I also experimented with Cypher logic for detecting overload conditions dynamically using variance percentages and grouped station analysis.

---

## Step 5 — Hybrid Graph + Vector Thinking

Another part I found interesting was combining graph reasoning with vector similarity.

Instead of embedding raw CSV rows, I thought about embedding:

* project descriptions,
* operational characteristics,
* station footprints,
* and worker skill profiles.

Then the graph structure could be used to:

* validate operational similarity,
* filter reachable matches,
* and identify projects with historically low variance.

This helped me understand the difference between:

* semantic similarity (vectors)
and
* structural relationships (graphs).

It also gave me a better understanding of how modern AI systems combine vector search and graph traversal together.

---

## Step 6 — Planning Level 6

While writing the Level 5 answers, I also started planning the Level 6 implementation.

I designed:

* node mappings,
* relationship mappings,
* dashboard panels,
* heatmaps,
* bottleneck analysis,
* and worker coverage visualizations.

This planning stage made the later Neo4j setup much easier because I already understood the structure of the system before implementing it.

---

## Problems I Faced

Some challenges I faced were:

### 1. Deciding What Belongs on Nodes vs Relationships

Initially I kept trying to place operational metrics directly on nodes, but later I realized many values describe interactions between entities instead of the entities themselves.

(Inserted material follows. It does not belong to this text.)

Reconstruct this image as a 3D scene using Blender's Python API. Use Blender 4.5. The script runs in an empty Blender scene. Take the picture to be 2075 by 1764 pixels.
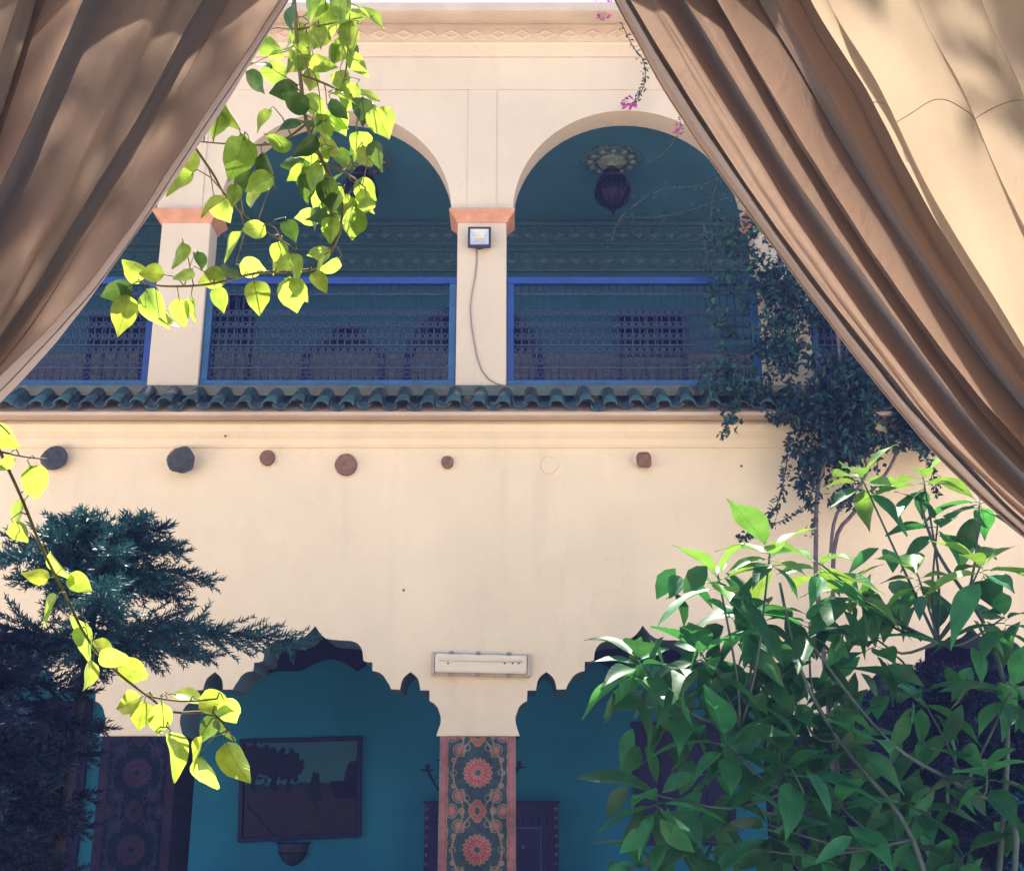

### 2. Thinking in Graphs Instead of SQL

I was more familiar with relational thinking initially, so learning to think in traversals and connected relationships took time.

### 3. Understanding Operational Relationships

The manufacturing dataset was more complex than it first looked. I had to carefully trace how projects, stations, workers, and capacity influence each other operationally.

### 4. Bottleneck Modeling

Representing bottlenecks properly was difficult because they are not isolated records — they emerge from multiple overloaded relationships together.

---

## What I Learned

Through this challenge I learned:

* how Neo4j models connected systems,
* how Cypher differs from SQL,
* how graph traversal simplifies operational dependency analysis,
* how bottlenecks can be represented as graph entities,
* and how vector search and knowledge graphs can complement each other in AI systems.

I also learned how digital twin systems rely heavily on connected operational reasoning instead of isolated analytics.

This challenge changed the way I think about industrial data systems and operational intelligence.